I am a patriot.

Not in the traditional sense. I don’t live in one of the thirteen colonies controlled by Great Britain. I don’t pay egregious taxes on sugar or molasses or any of my varied paper supplies. And I don’t go raiding tea ships in the Boston Harbor on my day off. I’m not a tactical genius like General George Washington. Nor do I posses the powers of persuasion characteristic of Thomas Jefferson. By comparison, I’m relatively insignificant.

But I qualify.

I eat apple pie. I watch baseball. I measure distance in inches and feet and–if its REALLY far–miles. When I’m feeling super patriotic I raise the colors high and dabble at singing the Star-Spangled Banner. But all of this has little to do with Patriotism.

In its most plain and simple form, patriotism is the love of one’s own country and the support of its interests. As a young child I didn’t understand much about either of those things. All I knew was that each morning when I got to class we’d recite the Pledge of Allegiance, hand over heart, and that a few times a year we’d be excused from school for what they called a “federal holiday” (that’s enough to make any kid amiable toward their country). But, growing up I came to view America as a land “choice above all others”. America was a place where anything was possible. Anyone could come here and live a better life. With people flocking to the states from all over the world, how could it not be?
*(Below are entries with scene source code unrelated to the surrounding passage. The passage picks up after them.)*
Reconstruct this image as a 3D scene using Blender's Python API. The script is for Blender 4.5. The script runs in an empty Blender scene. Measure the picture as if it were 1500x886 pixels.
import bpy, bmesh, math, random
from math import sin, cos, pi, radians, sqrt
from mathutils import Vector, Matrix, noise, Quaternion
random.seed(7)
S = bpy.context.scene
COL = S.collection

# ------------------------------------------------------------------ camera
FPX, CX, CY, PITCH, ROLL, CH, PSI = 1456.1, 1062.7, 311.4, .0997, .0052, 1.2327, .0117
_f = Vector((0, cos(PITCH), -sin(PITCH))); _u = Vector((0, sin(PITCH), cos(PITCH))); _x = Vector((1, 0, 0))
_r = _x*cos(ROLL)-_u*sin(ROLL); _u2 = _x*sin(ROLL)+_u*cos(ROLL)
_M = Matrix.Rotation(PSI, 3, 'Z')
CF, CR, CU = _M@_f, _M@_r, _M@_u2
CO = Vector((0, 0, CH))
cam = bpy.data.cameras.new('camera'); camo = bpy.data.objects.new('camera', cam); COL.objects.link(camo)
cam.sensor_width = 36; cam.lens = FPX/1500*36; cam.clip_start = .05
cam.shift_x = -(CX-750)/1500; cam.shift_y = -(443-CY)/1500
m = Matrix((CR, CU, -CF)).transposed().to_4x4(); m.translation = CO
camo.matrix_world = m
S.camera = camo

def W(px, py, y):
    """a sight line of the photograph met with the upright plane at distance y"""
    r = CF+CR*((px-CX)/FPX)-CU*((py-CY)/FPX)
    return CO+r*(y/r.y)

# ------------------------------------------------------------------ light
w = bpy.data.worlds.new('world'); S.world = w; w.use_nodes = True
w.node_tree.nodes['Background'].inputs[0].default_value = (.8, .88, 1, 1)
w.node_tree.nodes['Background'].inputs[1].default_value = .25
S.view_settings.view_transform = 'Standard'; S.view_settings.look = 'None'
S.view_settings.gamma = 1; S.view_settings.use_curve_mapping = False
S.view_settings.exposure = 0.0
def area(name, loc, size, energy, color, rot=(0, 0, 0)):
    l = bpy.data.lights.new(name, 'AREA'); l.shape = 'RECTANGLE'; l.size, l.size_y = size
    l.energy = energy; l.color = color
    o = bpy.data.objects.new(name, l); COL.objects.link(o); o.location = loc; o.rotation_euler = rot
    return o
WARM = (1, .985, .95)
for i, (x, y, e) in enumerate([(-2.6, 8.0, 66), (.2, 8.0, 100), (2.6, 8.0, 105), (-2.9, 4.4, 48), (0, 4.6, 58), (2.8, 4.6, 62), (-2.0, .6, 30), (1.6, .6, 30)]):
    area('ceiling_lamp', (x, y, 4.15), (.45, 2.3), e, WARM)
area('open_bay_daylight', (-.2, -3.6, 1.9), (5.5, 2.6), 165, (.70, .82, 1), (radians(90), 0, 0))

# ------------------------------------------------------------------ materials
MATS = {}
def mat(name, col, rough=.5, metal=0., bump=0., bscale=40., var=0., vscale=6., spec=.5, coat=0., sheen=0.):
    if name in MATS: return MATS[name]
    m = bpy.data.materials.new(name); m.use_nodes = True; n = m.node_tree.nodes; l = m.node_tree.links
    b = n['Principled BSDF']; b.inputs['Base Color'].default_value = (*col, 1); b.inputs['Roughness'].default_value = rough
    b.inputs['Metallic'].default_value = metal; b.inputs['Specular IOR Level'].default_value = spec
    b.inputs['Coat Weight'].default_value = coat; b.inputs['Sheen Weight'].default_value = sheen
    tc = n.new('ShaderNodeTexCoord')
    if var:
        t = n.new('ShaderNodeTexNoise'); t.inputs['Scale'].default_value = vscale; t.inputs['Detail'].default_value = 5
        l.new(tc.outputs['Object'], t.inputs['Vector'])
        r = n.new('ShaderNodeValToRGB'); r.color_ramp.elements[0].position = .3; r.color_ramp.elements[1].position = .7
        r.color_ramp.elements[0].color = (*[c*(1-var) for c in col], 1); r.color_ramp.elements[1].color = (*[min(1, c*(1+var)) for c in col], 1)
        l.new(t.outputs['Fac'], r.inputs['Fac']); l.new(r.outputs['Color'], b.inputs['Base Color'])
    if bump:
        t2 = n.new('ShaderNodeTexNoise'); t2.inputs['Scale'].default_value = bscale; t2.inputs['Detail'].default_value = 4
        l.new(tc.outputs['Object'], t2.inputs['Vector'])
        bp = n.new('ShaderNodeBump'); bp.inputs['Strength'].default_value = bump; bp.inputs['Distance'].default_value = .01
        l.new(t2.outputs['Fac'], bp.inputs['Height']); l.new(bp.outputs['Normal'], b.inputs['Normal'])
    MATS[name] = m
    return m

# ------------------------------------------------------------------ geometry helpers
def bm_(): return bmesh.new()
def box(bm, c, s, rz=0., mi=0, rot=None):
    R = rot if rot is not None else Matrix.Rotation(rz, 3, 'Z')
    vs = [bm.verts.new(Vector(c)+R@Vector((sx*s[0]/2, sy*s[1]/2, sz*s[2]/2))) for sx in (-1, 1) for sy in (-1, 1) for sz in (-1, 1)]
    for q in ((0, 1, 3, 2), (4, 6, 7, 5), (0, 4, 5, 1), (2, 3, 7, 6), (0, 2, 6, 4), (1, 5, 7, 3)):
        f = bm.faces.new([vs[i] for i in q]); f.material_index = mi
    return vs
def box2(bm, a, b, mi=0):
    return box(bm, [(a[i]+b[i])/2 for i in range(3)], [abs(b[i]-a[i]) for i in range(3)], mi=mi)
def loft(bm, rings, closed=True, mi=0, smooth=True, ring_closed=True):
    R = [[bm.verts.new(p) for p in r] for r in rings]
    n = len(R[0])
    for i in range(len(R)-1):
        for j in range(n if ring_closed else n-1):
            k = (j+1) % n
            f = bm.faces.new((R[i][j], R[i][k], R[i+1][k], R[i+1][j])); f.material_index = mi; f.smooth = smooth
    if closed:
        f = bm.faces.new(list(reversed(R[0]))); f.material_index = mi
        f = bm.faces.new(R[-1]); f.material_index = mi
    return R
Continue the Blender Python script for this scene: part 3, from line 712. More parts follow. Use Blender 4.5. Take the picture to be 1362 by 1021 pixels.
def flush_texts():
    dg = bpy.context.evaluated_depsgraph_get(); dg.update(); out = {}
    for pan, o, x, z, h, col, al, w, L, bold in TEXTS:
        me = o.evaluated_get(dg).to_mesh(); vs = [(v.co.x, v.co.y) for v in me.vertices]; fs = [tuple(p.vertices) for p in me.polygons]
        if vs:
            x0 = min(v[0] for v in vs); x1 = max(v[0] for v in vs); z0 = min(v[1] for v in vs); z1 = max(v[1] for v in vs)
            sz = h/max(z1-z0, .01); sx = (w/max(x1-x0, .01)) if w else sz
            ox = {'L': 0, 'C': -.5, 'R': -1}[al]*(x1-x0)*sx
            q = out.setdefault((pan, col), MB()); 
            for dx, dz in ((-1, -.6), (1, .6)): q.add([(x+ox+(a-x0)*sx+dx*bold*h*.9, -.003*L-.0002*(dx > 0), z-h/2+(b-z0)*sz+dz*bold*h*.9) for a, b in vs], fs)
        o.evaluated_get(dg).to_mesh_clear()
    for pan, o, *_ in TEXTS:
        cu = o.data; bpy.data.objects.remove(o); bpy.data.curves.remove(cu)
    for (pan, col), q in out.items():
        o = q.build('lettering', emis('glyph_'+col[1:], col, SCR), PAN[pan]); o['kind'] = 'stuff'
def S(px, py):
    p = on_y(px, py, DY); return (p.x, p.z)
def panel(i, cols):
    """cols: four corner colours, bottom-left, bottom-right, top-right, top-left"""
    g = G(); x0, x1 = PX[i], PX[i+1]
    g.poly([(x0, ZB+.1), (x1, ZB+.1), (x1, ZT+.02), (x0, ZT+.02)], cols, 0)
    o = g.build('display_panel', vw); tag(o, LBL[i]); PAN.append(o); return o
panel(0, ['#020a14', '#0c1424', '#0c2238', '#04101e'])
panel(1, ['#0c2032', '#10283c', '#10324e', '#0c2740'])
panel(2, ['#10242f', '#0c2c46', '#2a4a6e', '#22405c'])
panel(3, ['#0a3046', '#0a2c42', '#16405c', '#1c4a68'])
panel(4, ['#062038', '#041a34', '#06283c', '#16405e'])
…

But America isn’t as pristine as it once was. Many of the ideals upon which this country was founded have been set at naught. The standards that once stood unquestioned are now in sharp decline. At this time when everything seems so far removed, there are few who will still stand for the things that are right. And that’s why I’m a patriot—-because I still believe in those things. I believe in a better America. And I’m more than willing to fight for it. With everything going on these days, it seems impossible, but then again, so did The Thirteen Colonies vs Great Britain.